Cubs’ sale could be sticking point
Bunning: Bid process at odds with MLB antitrust exemption
PHILADELPHIA — If anyone in the U.S. House or Senate decides to bring another challenge to Major League Baseball’s antitrust exemption, the Cubs’ sale to the Ricketts family could become part of the case, former lawmaker Jim Bunning said.
Bunning, the baseball Hall of Famer who later led multiple threats and challenges to MLB’s exemption as a seven-term congressman and two-term senator, isn’t convinced there’s anyone left in Washington willing to take up that issue.
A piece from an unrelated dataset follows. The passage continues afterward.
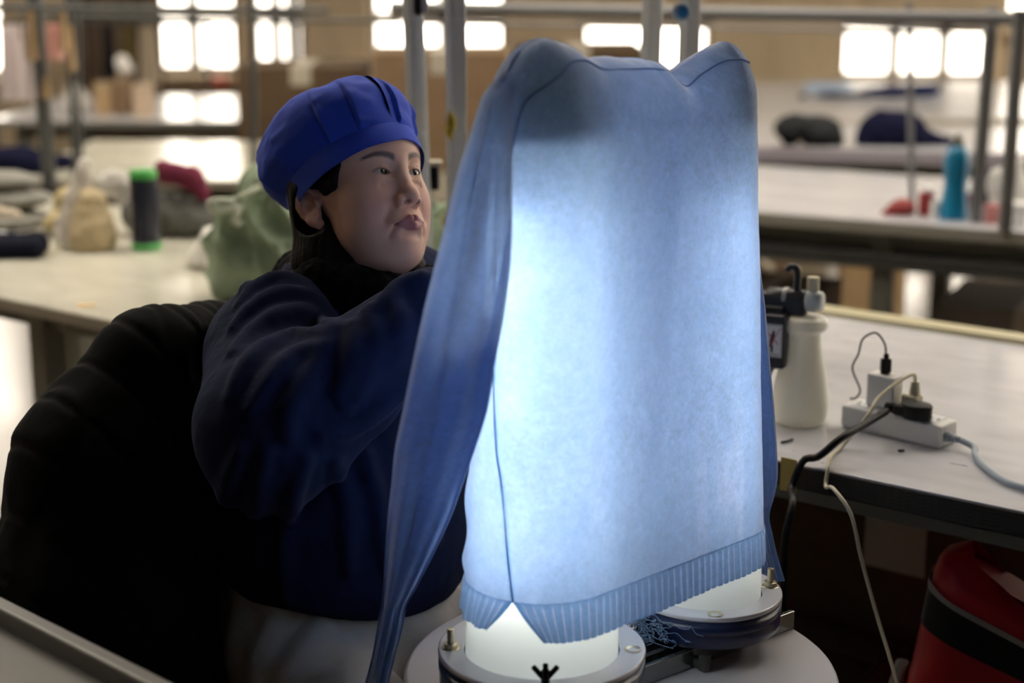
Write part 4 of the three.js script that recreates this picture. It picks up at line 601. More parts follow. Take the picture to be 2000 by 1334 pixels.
  part('cord', cable([V(-0.045, 0.010, -0.015).add(V(0, 0, 0.012)), r3(atZ(1690, 828, bp.z + 0.06)), r3(atZ(1640, 858, bp.z + 0.11)), r3(atY(1596, 893, 0.764)), r3(onRow(0.044, 0.01, 0.763)), r3(onRow(0.036, 0.03, 0.725)), r3(atZ(1548, 985, -2.24)), r3(atZ(1534, 1050, -2.22)), r3(atZ(1530, 1130, -2.22)), r3(atZ(1528, 1300, -2.2)), r3(atY(1500, 1700, 0.012))], 0.0056, 160), M.black, bk);
}
for (const [i, q, lab] of [[0, [[1526, 864], [1536, 862], [1548, 858]], 'short black scrap beside the base of the spray bottle'], [1, [[1754, 880], [1760, 880], [1766, 880]], 'tiny dark scrap on the table in front of the power strip']]) solo('plastic_scrap', cable(q.map((v) => atY(v[0], v[1], 0.7525)), 0.002, 16, 6), M.black, lab, 'scrap');
solo('yellow_tape', box(0.026, 0.05, 0.0012, 0, 0, 0, 0.0004), std(rgb(0.5, 0.36, 0.08), 0.4), 'torn yellow tape on the chipped black table edge', 'tape', atZ(1541, 908, -2.33).setY(0.735), TURN);
solo('paper_scrap', box(0.035, 0.001, 0.02, 0, 0, 0, 0.0004), std(rgb(0.75, 0.5, 0.2), 0.7), 'small orange scrap lying on the off-white left table', 'scrap', atY(168, 596, 0.7515), 0.3);
{ // ball of blue thread ends between the columns
  const R = rng(7), g = [], c = atY(1265, 1225, 0.64);
  for (let i = 0; i < 46; i++) { const p0 = V(c.x + (R() - 0.5) * 0.055, 0.632 + R() * 0.035, c.z + (R() - 0.5) * 0.06), pts = [p0]; for (let k = 0; k < 16; k++) pts.push(pts[k].clone().add(V((R() - 0.46) * 0.014, (R() - 0.53) * 0.010, (R() - 0.45) * 0.014))); for (const q of pts) { q.y = clamp(q.y, 0.6335, 0.672); for (const [o, r] of [[CA, 0.1255], [CB, 0.0995]]) { const dx = q.x - o.x, dz = q.z - o.z, l = sqrt(dx * dx + dz * dz); if (l < r) { q.x = o.x + dx / l * r; q.z = o.z + dz / l * r; } } } g.push(new THREE.TubeGeometry(new THREE.CatmullRomCurve3(pts), 44, 0.00055, 4)); }
  solo('thread_tangle', merge(g), std(rgb(0.22, 0.33, 0.5), 0.95), 'tangle of loose blue thread between the two lamp columns', 'thread', undefined, 0, undefined, 'stuff');
}
// ---------------------------------------------------------------- things on the left table
{ // navy spool with green ends
  const b = atY(287, 487, 0.75), t = thing('thread_spool', 'tall navy thread spool with bright green end caps', 'spool', b.setY(0.7505)), green = std(rgb(0.06, 0.36, 0.07), 0.4);
  part('thread', lathe([[0, 0.018], [0.033, 0.018], [0.034, 0.02], [0.034, 0.172], [0.0325, 0.176], [0, 0.176]], 40), std(rgb(0.006, 0.009, 0.025), 0.3), t);
  part('end_cap', lathe([[0, 0], [0.034, 0], [0.036, 0.003], [0.0355, 0.018], [0, 0.018]], 40), green, t); part('end_cap', lathe([[0, 0.172], [0.033, 0.172], [0.034, 0.175], [0.033, 0.19], [0.031, 0.193], [0, 0.194]], 40), green, t);
}
const blob = (name, label, cat, mat, prims, k, lo, hi, cell, disp, base, kind) => { const f = (x, y, z) => { let d = prims[0](x, y, z); for (let i = 1; i < prims.length; i++) d = smin(d, prims[i](x, y, z), k); d += disp ? disp(x, y, z) : 0; return smax(d, lo[1] + 0.012 - y, 0.004); }; return solo(name, nets(f, lo, hi, cell), mat, label, cat, base); };
const clothDisp = (a, s) => (x, y, z) => a * fbm(x * s, y * s, z * s) + a * 0.8 * abs(noise(x * s * 1.7 + 9, y * s * 0.6, z * s * 1.7));
{ // paper bag with twisted top
  const b = atY(182, 487, 0.75).setY(0.7405);
  const bag = blob('paper_bag', 'tan paper bag in a clear wrapper with a twisted top', 'bag', std(rgb(0.52, 0.42, 0.26), 0.8), [cap(0, 0.045, 0, 0.0, 0.12, -0.01, 0.048, 0.04), cap(0, 0.012, 0, 0, 0.05, 0, 0.05, 0.05)], 0.04, [-0.09, 0, -0.09], [0.09, 0.2, 0.09], 0.004, clothDisp(0.008, 26), b);
  const film = std(rgb(0.75, 0.72, 0.68), 0.5, { transmission: 0.45, thickness: 0 });
  const wrap = blob('wrapper', '', '', film, [cap(-0.035, 0.04, -0.005, -0.012, 0.13, -0.012, 0.042, 0.03), cap(-0.012, 0.13, -0.012, 0.0, 0.19, -0.012, 0.02, 0.014), cap(0.002, 0.17, -0.012, 0.008, 0.215, -0.012, 0.012, 0.016)], 0.03, [-0.11, 0, -0.09], [0.09, 0.25, 0.09], 0.004, clothDisp(0.006, 30), b.clone().add(V(-0.022, 0, -0.012))); wrap.position.sub(bag.position); bag.add(wrap); wrap.userData = { label: 'cloudy plastic wrapper' };
}
const pal = { grey: std(rgb(0.12, 0.12, 0.11), 0.9, { specularIntensity: 0.2 }), sand: std(rgb(0.5, 0.42, 0.24), 0.9, { specularIntensity: 0.2 }), greyWarm: std(rgb(0.26, 0.255, 0.23), 0.9, { specularIntensity: 0.2 }), dark: std(rgb(0.03, 0.032, 0.035), 0.9, { specularIntensity: 0.2 }), navy: std(rgb(0.008, 0.009, 0.018), 0.9, { specularIntensity: 0.2 }), ink: std(rgb(0.008, 0.009, 0.03), 0.9, { specularIntensity: 0.2 }), wine: std(rgb(0.16, 0.03, 0.06), 0.85, { specularIntensity: 0.2 }), film: std(rgb(0.7, 0.69, 0.66), 0.4, { transmission: 0.4, thickness: 0 }), cream: std(rgb(0.6, 0.52, 0.42), 0.9, { specularIntensity: 0.2 }), sage: std(rgb(0.29, 0.36, 0.26), 0.95, { specularIntensity: 0.2 }), white: std(rgb(0.75, 0.73, 0.69), 0.8, { specularIntensity: 0.2 }) };
blob('folded_garments', 'grey knitted garments heaped behind the navy spool', 'garments', pal.grey, [egg(-0.03, 0.06, -0.02, 0.1, 0.06, 0.07), egg(0.065, 0.05, -0.01, 0.07, 0.05, 0.06)], 0.03, [-0.17, 0, -0.13], [0.17, 0.15, 0.11], 0.006, clothDisp(0.012, 22), atY(332, 462, 0.75).setY(0.7405));
blob('wine_garment', 'wine red garment lying over the grey heap beside the navy spool', 'garment', pal.wine, [cap(-0.03, 0.115, 0, 0.035, 0.10, 0.0, 0.03, 0.028), cap(0.035, 0.1, 0, 0.065, 0.06, 0.01, 0.026, 0.018)], 0.02, [-0.1, 0.01, -0.06], [0.13, 0.17, 0.07], 0.005, clothDisp(0.006, 24), atY(352, 462, 0.75).setY(0.800));
blob('plastic_bag', 'crumpled clear plastic bag leaning on the grey garment heap', 'bag', pal.film, [egg(0, 0.11, 0, 0.05, 0.03, 0.04), cap(0, 0.11, 0, 0.02, 0.06, 0.01, 0.03, 0.02)], 0.02, [-0.08, 0.0, -0.07], [0.09, 0.17, 0.08], 0.005, clothDisp(0.012, 26), atY(232, 452, 0.75).setY(0.765));
blob('sand_garment', 'sand coloured cloth bundle left of the paper bag', 'garment', pal.sand, [egg(0, 0.045, 0, 0.045, 0.035, 0.05), egg(0.02, 0.10, -0.03, 0.045, 0.035, 0.05)], 0.02, [-0.09, 0, -0.12], [0.1, 0.16, 0.1], 0.005, clothDisp(0.012, 24), atY(122, 462, 0.75).setY(0.7405));
blob('grey_sweater_stack', 'grey folded sweaters piled behind the black cloth at the left edge', 'garments', pal.greyWarm, [egg(-0.05, 0.045, 0, 0.16, 0.03, 0.1), egg(-0.04, 0.095, -0.02, 0.14, 0.03, 0.09), egg(-0.05, 0.14, -0.03, 0.12, 0.028, 0.08)], 0.008, [-0.26, 0, -0.16], [0.16, 0.2, 0.14], 0.007, clothDisp(0.008, 18), atY(25, 455, 0.75).setY(0.7405));
blob('cream_garment', 'small cream garment edge on the grey sweaters at the left edge', 'garment', pal.cream, [cap(-0.05, 0.03, 0, 0.04, 0.015, 0.02, 0.018, 0.014)], 0.01, [-0.1, 0, -0.05], [0.08, 0.07, 0.06], 0.005, clothDisp(0.005, 22), atY(10, 470, 0.75).setY(0.800));
blob('black_cloth', 'black folded cloth at the left edge of the off-white table', 'cloth', pal.navy, [cap(-0.12, 0.03, 0, 0.04, 0.034, 0, 0.035, 0.03), cap(-0.12, 0.03, 0.05, 0.04, 0.028, 0.04, 0.03, 0.026)], 0.03, [-0.2, 0, -0.08], [0.11, 0.09, 0.12], 0.005, clothDisp(0.005, 16), atY(40, 498, 0.75).setY(0.7405));
blob('white_bag', 'white plastic bag beside the sage green garment', 'bag', pal.white, [cap(0, 0.02, 0, 0.05, 0.06, 0.02, 0.025, 0.05), egg(0.05, 0.03, 0.02, 0.06, 0.03, 0.06)], 0.03, [-0.07, 0, -0.09], [0.15, 0.14, 0.12], 0.006, clothDisp(0.008, 20), atY(385, 520, 0.75).setY(0.7405));
{ // sage green hooded garment heaped on the table, with its drawstring
  const b = atY(640, 575, 0.75).setY(0.7405), P = (x, y, z) => atZ(x, y, b.z + z).sub(b);
  const t = thing('sage_hoodie', 'sage green hooded garment heaped on the table behind the woman', 'garment', b);
  const ridge = (q, r) => chain(new THREE.CatmullRomCurve3(q.map((v) => P(...v))).getPoints(16), r, r * 0.8);
  const prims = [capV(P(500, 520, 0), P(560, 420, -0.02), 0.085, 0.075), capV(P(560, 420, -0.05), P(700, 470, -0.08), 0.085, 0.09), capV(P(700, 470, -0.08), P(830, 470, -0.1), 0.09, 0.06), capV(P(470, 575, 0.02), P(640, 575, 0.0), 0.03, 0.05), capV(P(445, 470, 0.02), P(470, 510, 0.03), 0.04, 0.05), capV(P(515, 370, -0.02), P(560, 370, -0.04), 0.04, 0.05)];
  const rid = [ridge([[440, 420, 0.06], [430, 470, 0.075], [445, 520, 0.08], [480, 525, 0.09]], 0.014), ridge([[480, 400, 0.08], [490, 460, 0.1], [505, 520, 0.1], [515, 560, 0.09]], 0.015), ridge([[500, 350, 0.06], [480, 390, 0.08], [460, 405, 0.07]], 0.014), ridge([[520, 390, 0.07], [560, 430, 0.08], [570, 480, 0.1], [540, 520, 0.1]], 0.016), ridge([[540, 360, 0.05], [520, 400, 0.08], [530, 470, 0.1]], 0.012), ridge([[560, 470, 0.1], [600, 520, 0.1], [560, 560, 0.1]], 0.015), ridge([[440, 560, 0.05], [520, 548, 0.08], [560, 545, 0.08]], 0.016), ridge([[835, 380, 0.02], [860, 420, 0.02], [850, 480, 0.02]], 0.016)];
  const f = (x, y, z) => { let d = prims[0](x, y, z); for (let i = 1; i < prims.length; i++) d = smin(d, prims[i](x, y, z), 0.05); for (const r of rid) d = smin(d, r(x, y, z), 0.02); const fold = 1 - abs(noise(x * 11 + 3 * noise(x * 4, y * 4, z * 4), y * 5, z * 11)); d += 0.008 * fbm(x * 16, y * 12, z * 16) + 0.014 - 0.028 * fold * fold * fold; return smax(d, 0.0135 - y, 0.006); };
  part('garment', nets(f, [-0.32, 0, -0.26], [0.36, 0.36, 0.18], 0.0058), pal.sage, t);
  const cord = std(rgb(0.6, 0.64, 0.52), 0.9);
  part('drawstring', merge([cable([[470, 402, 0.11], [440, 412, 0.115], [415, 410, 0.115], [409, 398, 0.115], [430, 392, 0.11], [470, 398, 0.1]].map((v) => P(...v)), 0.0065, 60, 8), cable([[470, 400, 0.11], [463, 420, 0.12], [458, 432, 0.12], [470, 440, 0.12]].map((v) => P(...v)), 0.007, 40, 8), cable([[440, 402, 0.1], [480, 380, 0.1], [510, 365, 0.08]].map((v) => P(...v)), 0.006, 30, 8)]), cord, t, 'pale green tied drawstring');
}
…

But if the pay-us-now, we’ll-try-to-win-later practices of such big-market teams as the Cubs stir up enough rancor among elected officials or their constituents, Bunning sees at least one avenue for shaking MLB by the collar of its coveted antitrust exemption:
The use of its legal monopoly to continually exclude high bidders — such as Mark Cuban — from buying franchises.
Cuban said in an interview last summer that he was cut out of the Cubs’ process, despite a $1.3 billion bid that was more than 50 percent higher than the Rickettses’ winning bid. He also said he was denied a chance to buy the Texas Rangers a year later after another bid that beat the winner.
“That’s where you could get something,” Bunning, who was in Philadelphia for a throwback weekend, said of a challenge to the exemption. “If somebody like Mark Cuban wants to buy a team and offers something like $2 billion, and they tell him he can’t. If they made an exception for a specific sale, it would be against the antitrust laws [and spirit of the exemption].”
Multiple sources confirm the open secret when it comes to Cuban and baseball: MLB wants no part of an outspoken, deep-pockets owner who might drive up player salaries and challenge the establishment.
The impact on the Cubs was a highly leveraged partnership purchase by a secondary bidder that has crippled the team’s short-term spending ability because of the biggest debt burden in the game, along with spending restrictions through related bank covenants.
It might take several more years — and eventually require the massive new TV deal Cubs business execs have promised — for the team to regain their big-market muscle.
“The economics of this deal have been terrible,” said one source with direct knowledge of the terms demanded by seller Sam Zell, as a shield from capital gains taxes.
“Anytime there is a major change like you’re talking about with the ownership of the Cubs, if that kind of trend would continue, the answer to your question is yes,” Bunning said of the potential for a challenge.
However, the actual business practices of the team — which include sacrificing seasons to stock the farm system while charging the third-highest ticket prices in the game — don’t rise to actionable levels, Bunning said.
“If you want to buy tick- ets to a baseball game and go to Wrigley Field and see a Double-A or Triple-A team, that’s your choice,” he said.
But the fact that skyrocketing media-rights deals allow some teams to ignore fans and make winning a secondary concern — because attendance is no longer the top-line revenue source — has the potential to stir outrage if it becomes a trend, Bunning suggested. Especially for an industry that expects to cross the $9 billion mark in revenues this year.
“That’s bad for the Cubs, it’s bad for baseball, it’s bad for the league as a whole,” Bunning said.
Outrage often has been the catalyst for lawmakers to examine ways to threaten a 92-year-old exemption that was the dubious result of a lawsuit by the defunct Federal League and has survived only through MLB’s acquiescence when challenged by the likes of Bunning.
It was the hammer lawmakers used to push for steroid-testing reform in base- ball a decade ago.
“I’m not sure there’s anyone in the Senate or Congress left who knows baseball has an exemption,” Bunning cracked.
Much less outrage over what’s going on in places such as Chicago.
“You can’t fool the people that long,” he said. “If the Cubs don’t become competitive, they might as well close the doors.”